厚生労働省が、労災認定項目にパワーハラスメントを加える方向で検討を進めている。パワハラの未然防止のためには、もちろん労災認定項目の整理や法規制も必要だが、肝心なことはパワハラ予備群の行動を変革させるプログラムだ。(モチベーションファクター代表取締役 山口 博)
法規制も罰則も必要だが…
肝心の「上司の意識改革」は?
厚生労働省労働政策審議会が、精神疾患の労働災害認定の項目を整理し、「パワーハラスメントに関する出来事」を新たな追加する検討を始めた。これにより、パワハラを原因とした労災申請がしやすくなると思われる。

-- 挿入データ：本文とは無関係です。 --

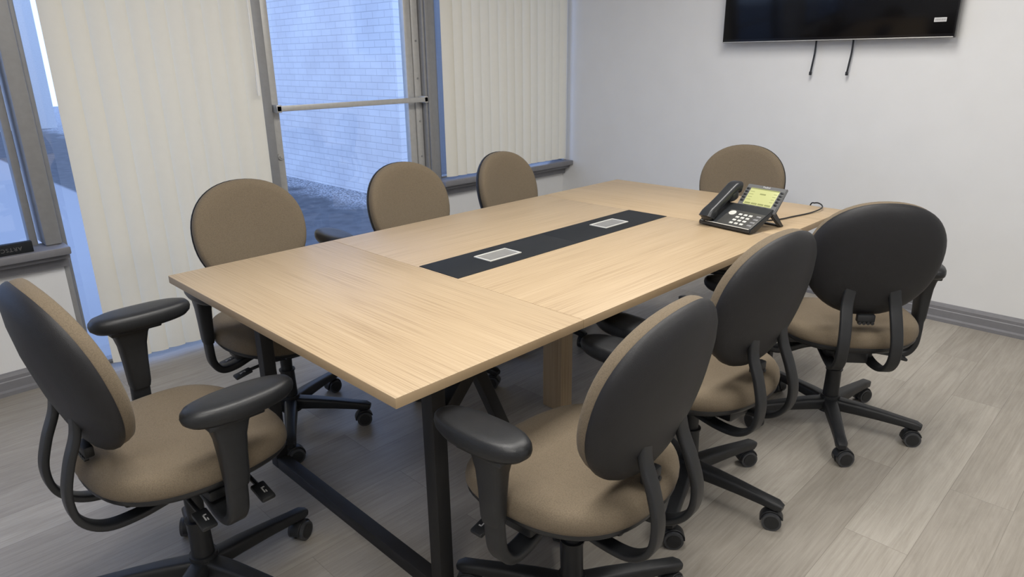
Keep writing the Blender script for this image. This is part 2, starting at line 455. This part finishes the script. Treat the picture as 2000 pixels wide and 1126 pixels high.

さらに、パワハラ防止策を企業に義務付ける改正労働施策総合推進法は2020年6月から順次施行されることになっている。違反企業は改善命令を受けたり、社名を公表されることにもなる。パワハラ防止策の実施が急務だ。
パワハラ事件は連日のようにメディアに取り沙汰されている。企業のみならず、学校、幼稚園、さらにはJリーグでも発生している。
企業ではパワハラを含むハラスメント防止のための研修や、ガイドラインの策定や徹底が行われている。パワハラの未然防止のためには、労災認定項目の整理も、法規制も、罰則も、もちろん必要だ。企業における研修もガイドライン策定も有効だ。しかし私は、それで肝心のパワハラ予備軍である上司層の意識がどれだけ変わっているか、心配だ。
なぜなら、「この程度のことで、パワハラだと騒ぎ立てられてはかなわない」「昔は、この程度のしごきに耐えて成長したものだ」「パワハラ回避の時間と労力が会社の成長を妨げる」といった内容の見解が絶えないからだ。